[PROVIDED RECORDS]:
■ ■ ■

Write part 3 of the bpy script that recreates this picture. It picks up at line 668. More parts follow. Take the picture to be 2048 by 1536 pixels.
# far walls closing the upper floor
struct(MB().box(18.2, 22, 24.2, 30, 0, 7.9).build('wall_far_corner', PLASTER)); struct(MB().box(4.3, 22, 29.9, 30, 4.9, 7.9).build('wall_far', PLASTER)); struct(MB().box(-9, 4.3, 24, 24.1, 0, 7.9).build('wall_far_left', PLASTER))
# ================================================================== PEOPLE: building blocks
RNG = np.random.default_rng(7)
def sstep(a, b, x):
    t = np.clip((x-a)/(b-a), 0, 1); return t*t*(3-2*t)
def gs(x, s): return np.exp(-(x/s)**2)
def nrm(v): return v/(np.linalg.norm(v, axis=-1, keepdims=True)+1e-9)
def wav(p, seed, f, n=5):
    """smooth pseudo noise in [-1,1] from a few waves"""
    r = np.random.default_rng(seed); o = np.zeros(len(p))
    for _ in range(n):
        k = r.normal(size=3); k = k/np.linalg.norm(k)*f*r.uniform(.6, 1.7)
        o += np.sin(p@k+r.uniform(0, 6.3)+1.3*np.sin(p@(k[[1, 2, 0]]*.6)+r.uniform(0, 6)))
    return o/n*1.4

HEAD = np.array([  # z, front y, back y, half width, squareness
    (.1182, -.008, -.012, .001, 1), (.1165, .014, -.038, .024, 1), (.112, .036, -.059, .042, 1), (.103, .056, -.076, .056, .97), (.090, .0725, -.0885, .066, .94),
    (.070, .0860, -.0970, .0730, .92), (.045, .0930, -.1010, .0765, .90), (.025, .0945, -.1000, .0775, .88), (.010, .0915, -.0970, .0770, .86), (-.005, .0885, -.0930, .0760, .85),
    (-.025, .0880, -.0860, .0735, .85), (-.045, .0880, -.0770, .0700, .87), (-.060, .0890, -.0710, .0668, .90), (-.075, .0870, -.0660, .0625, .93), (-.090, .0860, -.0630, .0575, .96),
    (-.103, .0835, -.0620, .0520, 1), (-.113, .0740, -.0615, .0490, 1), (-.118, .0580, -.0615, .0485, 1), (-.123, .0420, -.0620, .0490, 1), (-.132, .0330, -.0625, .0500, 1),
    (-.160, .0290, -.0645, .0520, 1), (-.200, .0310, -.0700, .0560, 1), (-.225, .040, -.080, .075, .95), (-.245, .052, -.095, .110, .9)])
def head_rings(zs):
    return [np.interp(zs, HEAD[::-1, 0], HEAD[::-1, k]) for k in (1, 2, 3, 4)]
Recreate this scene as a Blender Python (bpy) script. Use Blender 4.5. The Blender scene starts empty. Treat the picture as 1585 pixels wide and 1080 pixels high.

■ ■ ■

Collect every line above that contains the word "picture".

[WRITTEN RESPONSE]:
Write part 3 of the bpy script that recreates this picture. It picks up at line 668. More parts follow. Take the picture to be 2048 by 1536 pixels.
Recreate this scene as a Blender Python (bpy) script. Use Blender 4.5. The Blender scene starts empty. Treat the picture as 1585 pixels wide and 1080 pixels high.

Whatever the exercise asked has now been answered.